The defendant must have been convicted and all direct appeals must be exhausted or the time for filing a direct appeal must have passed. If a prisoner still has time to file a direct appeal, he or she should exercise the right to appointed counsel through the courts of the public defender system.

But the Wisconsin Innocence Project, having freed the lowly scum formally known as Steven Avery, apparently now has a double standard of sorts. With Mr. Avery facing some rather gruesome murder charges and a mountain of evidence, the organization seems to have done a complete turnabout. Indeed, the Innocence Project seems content convicting Mr. Avery before a jury even does, this time around.

According to the AP, the Wisconsin organization removed a photo of the alleged rapist and killer from its website today. And a spokesman had this to say:

"We had left references to Avery on the Web site because we thought it was a historic account and it was an honorable thing to not try to disguise what happened in that case," said Keith Findley, co-director of the project at the University of Wisconsin-Madison law school.

"But because of these recent allegations and the emotional response, we have taken those photos down."

It is the Wisconsin Innocence Project that worked so hard to let this monster out of jail; it is the Wisconsin Innocence Project that now has blood on its hands and, as of today, it is the Wisconsin Innocence Project that has brought a whole new level of hypocrisy to the legal community.

3 Comments:

At 1:18 PM, Anonymous said...

What mystical abilities did the police employ to determine that Avery would commit a crime 20 years in the future and that therefore they should wrongly convict him of rape and assault charges?

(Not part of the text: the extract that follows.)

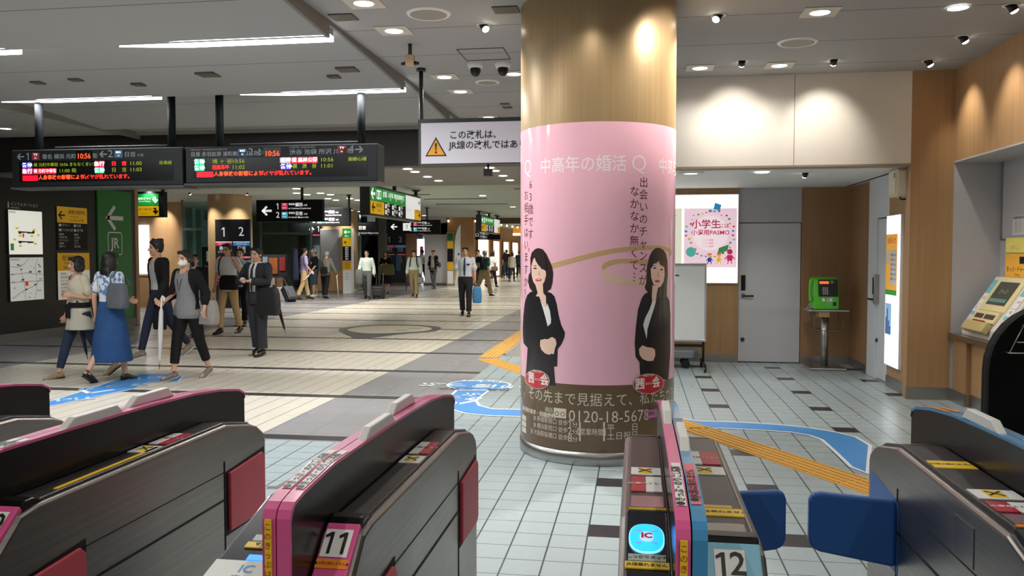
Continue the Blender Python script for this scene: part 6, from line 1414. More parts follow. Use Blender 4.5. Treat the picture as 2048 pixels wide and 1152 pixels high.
    for sd in (1, -1): blob(mb, (sd * .074, .012, -.008), (.012, .02, .031), 10); blob(mb, (sd * .036, -.062, -.028), (.022, .02, .02), 10)
    inv = Hm.inverted()
    def region(x0, x1, z0, z1, ymax=-.05):
        def f(p):
            q = (inv @ p) / hs; return x0 <= abs(q.x) <= x1 and z0 <= q.z <= z1 and q.y < ymax
        return f
    body = fuse(mb, 'body', skm, t, vox if vox < .012 else .0125, slots=[(LIP, region(0, .021, -.074, -.060, -.07)), (EYEM, region(.019, .044, -.004, .009)), (BROW, region(.016, .05, .020, .029))], smooth=2)
    # ---- hair
    hm = hairm or HAIRK
    if hair:
        mb = MB(); blob(mb, (0, .018, .043), (.083, .094, .082)); blob(mb, (0, .045, .0), (.077, .062, .075))
        if hair == 'short':
            for sd in (1, -1): blob(mb, (sd * .05, -.035, .088), (.035, .042, .028), 10); blob(mb, (sd * .07, .015, .02), (.016, .035, .045), 10)
        elif hair == 'spiky':
            for k in range(11): an = k * .57; blob(mb, (.055 * math.cos(an), .02 + .06 * math.sin(an), .10 + .012 * (k % 2)), (.028, .03, .03), 8)
            for sd in (1, -1): blob(mb, (sd * .045, -.052, .082), (.032, .032, .026), 10); blob(mb, (sd * .073, .01, .015), (.016, .035, .05), 10)
        elif hair == 'bob':
            for sd in (1, -1): blob(mb, (sd * .078, -.0, -.03), (.028, .055, .085)); blob(mb, (sd * .052, -.055, .072), (.04, .035, .035), 10)
            blob(mb, (0, .06, -.035), (.088, .05, .08))
        elif hair == 'long':
            for sd in (1, -1): blob(mb, (sd * .072, .01, -.05), (.03, .055, .11)); blob(mb, (sd * .05, -.055, .075), (.04, .034, .034), 10)
            blob(mb, (0, .06, -.06), (.09, .055, .13)); blob(mb, (0, .075, -.15), (.10, .05, .09)); blob(mb, (.05, .08, -.2), (.05, .035, .06), 10); blob(mb, (-.05, .08, -.2), (.05, .035, .06), 10)
        elif hair == 'tied':
            for sd in (1, -1): blob(mb, (sd * .046, -.036, .084), (.04, .044, .03), 10); blob(mb, (sd * .072, .018, .0), (.014, .036, .055), 10)
            blob(mb, (0, .1, .0), (.04, .04, .05), 10); blob(mb, (0, .115, -.06), (.028, .026, .07), 10)
        elif hair == 'thin':
            pass
        fuse(mb, 'hair', hm, t, max(.009, vox), smooth=2)
    # ---- clothes
    for w in wear:
        k, mt = w[0], w[1]; o = dict(w[2]) if len(w) > 2 else {}
        mb = MB(); nm = o.get('name', {'top': 'shirt', 'jacket': 'jacket', 'trousers': 'trousers', 'skirt': 'skirt', 'shorts': 'shorts'}.get(k, k)); cut = None; slots = o.get('slots')
        if k == 'top':
            g = o.get('g', .012); z0 = o.get('hem', .84); torso(mb, g, z0, 1.452, o.get('flare', .03))
            for i in (0, 1): arm(mb, i, g + .002, o.get('sleeve', .55), o.get('cuff', .008))
            if o.get('neck'):
                nd = o['neck']; cz = up((0, 0, 1.46)).z
                cut = lambda p: p.y < -.01 and (p.x ** 2) / (.085 ** 2) + ((cz - p.z) ** 2) / (nd ** 2) < 1 and cz - p.z < nd
        elif k == 'jacket':
            g = o.get('g', .028); torso(mb, g, o.get('hem', .80), 1.455, o.get('flare', .03))
            for i in (0, 1): arm(mb, i, g - .008, o.get('sleeve', 2.0), .006)
            zt_, zb_ = up((0, 0, 1.46)).z, up((0, 0, o.get('close', .80))).z; wt, wb = o.get('open', (.075, .10))
            def cut(p, zt_=zt_, zb_=zb_, wt=wt, wb=wb): return p.y < -.03 and zb_ - .02 < p.z < zt_ + .03 and abs(p.x) < wb + (wt - wb) * (p.z - zb_) / (zt_ - zb_)
        elif k in ('trousers', 'shorts'):
            g = o.get('g', .014); torso(mb, g, .80, o.get('waist', 1.0))
            for i in (0, 1): leg(mb, i, g, o.get('upto', .97), o.get('hem', .012))
        elif k == 'skirt':
            z1 = o.get('waist', 1.02); L = o.get('len', .62); kx = (J[0][1] + J[1][1]) / 2
            secs = []
            for q in range(7):
                f = q / 6; rx = .14 + (o.get('rx', .25) - .14) * f ** .8; ry = .11 + (o.get('ry', .2) - .11) * f ** .8; secs.append(mb.ring(Vector((0, kx.y * f * .5, z1 + dz - L * f)), X_, Y_, rx, ry, 24))
            mb.skin(secs)
        elif k == 'face_mask':
            blob(mb, (0, -.038, -.046), (.067, .066, .054)); blob(mb, (0, -.062, -.055), (.05, .05, .044)); 
            for sd in (1, -1): mb.tube([hp(sd * .05, -.05, -.02), hp(sd * .078, .012, .0)], .003, 6)
            fuse(mb, 'face_mask', mt, t, .006); continue
        elif k == 'cap':
            blob(mb, (0, .01, .062), (.09, .105, .075)); blob(mb, (0, -.10, .05), (.06, .05, .010))
        elif k == 'necktie':
            mb.tube([up((0, -.075, 1.445)), up((0, -.134, 1.36)), up((0, -.142 * bw, 1.2)), up((0, -.136 * bw, 1.0))], [.017, .02, .026, .012], 8, flat=.3); mb.make('necktie', mt, t); continue
        elif k == 'belt':
            torso(mb, .017, .985, 1.015); mb.make('belt', mt, t); continue
        elif k == 'waist_wrap':
            torso(mb, .034, o.get('z0', 1.0), o.get('z1', 1.07))
            for sd in (-.03, .03): mb.tube([up((sd * .4, -.15, 1.03)), up((sd, -.165, .97)), up((sd * 1.4, -.16, .86))], [.03, .032, .024], 8, flat=.5)
            mb.ball(up((0, -.165, 1.03)), (.04, .03, .035))
        elif k == 'collar':
            mb.tube([up((.07 * math.cos(a_), .012 + .066 * math.sin(a_), 1.452 + .008 * math.sin(a_))) for a_ in [q * PI / 8 for q in range(17)]], .013, 8); mb.make('collar', mt, t); continue
        elif k == 'glasses':
            for sd in (1, -1): mb.tube([hp(sd * .034 + .024 * math.cos(a_), -.093, .003 + .017 * math.sin(a_)) for a_ in [q * PI / 6 for q in range(13)]], .0028, 6); mb.tube([hp(sd * .058, -.09, .006), hp(sd * .08, .01, .006)], .0028, 6)
            mb.tube([hp(-.012, -.096, .006), hp(.012, -.096, .006)], .0028, 6); mb.make('glasses', mt, t); continue
        elif k == 'armband':
            sh, el, wr, d = A[o.get('side', 0)]; dd = (el - sh).normalized(); mb.tube([sh + dd * .10, sh + dd * .17], .068, 16); mb.make('armband', mt, t); continue
        elif k == 'badge':
            p = up((o.get('x', .07), -.126, 1.28)); mb.box(p.x - .04, p.x + .04, p.y - .012, p.y, p.z - .016, p.z + .016); mb.make('name_badge', mt, t); continue
        elif k == 'lanyard':
            mb.tube([up((.06, -.06, 1.44)), up((.03, -.14, 1.3)), up((0, -.15, 1.17)), up((-.03, -.14, 1.3)), up((-.06, -.06, 1.44))], .004, 6); mb.make('necklace', mt, t); continue
        c_ob = fuse(mb, nm, mt, t, max(.0085, vox), cut, slots, smooth=2)
        if k == 'jacket':
            sm = c_ob.modifiers.new('thickness', 'SOLIDIFY'); sm.thickness = .006
    # ---- shoes
    if shoes:
        mt, sole = shoes[0], shoes[1]; low = len(shoes) > 2
        for i in (0, 1):
            h, k, a, f = J[i]; mb = MB(); hl = a + Vector((0, .035, -.045)); d = (f - hl); d.normalize()
            R0 = Vector((0, 0, 1)); side = d.cross(R0).normalized(); u = side.cross(d)
            rings = [mb.ring(hl + d * q + u * zz, side, u, rx, ry, 12) for q, rx, ry, zz in ((-.03, .02, .025, .0), (-.01, .034, .042, .006), (.06, .038, .045 if not low else .036, .008), (.13, .046, .034, -.002), (.2, .043, .026, -.010), (.235, .03, .018, -.014))]
            mb.skin(rings); b = mb.make('shoe', mt, t, smooth=True)
            mb = MB(); rings = [mb.ring(hl + d * q - u * .036, side, u, rx, .010, 12) for q, rx in ((-.035, .022), (.0, .037), (.07, .038), (.14, .049), (.2, .046), (.243, .03))]; mb.skin(rings); mb.make('sole', sole, b, smooth=True)
    # scale to the true height
    for c_ in kids(t):
        for g_ in [c_] + kids(c_):
            if g_.type == 'MESH': g_.data.transform(Matrix.Scale(s, 4))
            for md in g_.modifiers:
                if md.type == 'SOLIDIFY': md.thickness *= s
    t['s'] = s
    W_ = Matrix.Translation((x, y, 0)) @ Matrix.Rotation(math.radians(yaw), 4, 'Z')
    info = {'t': t, 'W': W_, 's': s, 'wr': [W_ @ ((A[i][2] + A[i][3] * .07) * s) for i in (0, 1)], 'hip': [W_ @ (J[i][0] * s) for i in (0, 1)], 'sh': [W_ @ (A[i][0] * s) for i in (0, 1)], 'el': [W_ @ (A[i][1] * s) for i in (0, 1)], 'up': lambda p: W_ @ (up(p) * s), 'hp': lambda a, b, c: W_ @ (hp(a, b, c) * s), 'wrist': [W_ @ (A[i][2] * s) for i in (0, 1)]}
    del t['s']
    return info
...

I wonder if being wrongly imprisoned for a crime you did not commit and losing your job, your wife, your children and your life for twenty years makes you in any way more likely to become criminally insane?

 
At 3:19 PM, Anonymous said...

The Wisconsin Innocence Project did exactly what they were supposed to do: they helped Avery be exonerated for cimes he DID NOT commit. Although it is incredibly sad that he is now accused of committing another heinous crime, we should never scold WIP for doing what they are there to do: free people wrongfully covicted and that is what they did. and blame can never be placed on WIP for Avery's actions...how were they to predict the future?

 
At 11:58 AM, IK said...

I have to agree, and I hate doing so. Steven Avery had a rap sheet, but did not commit the rape of which he had accused. Had he not been falsely convicted, he'd likely have gone on to commit more crimes, and might have even been in prison on some other charge in October 2005 when Teresa was brutally murdered. Is he a monster? Yes. But he didn't commit the rape that had him imprisoned for all those years. I just wish that he'd been somewhere else when Teresa Halbach came to take those photos. My heart breaks at the details of that case. That poor woman, and I can't even imagine what goes through the mind of her family. Pray for the family. And hate Steven Avery, but hate him for the crimes he did commit, not the ones he did not.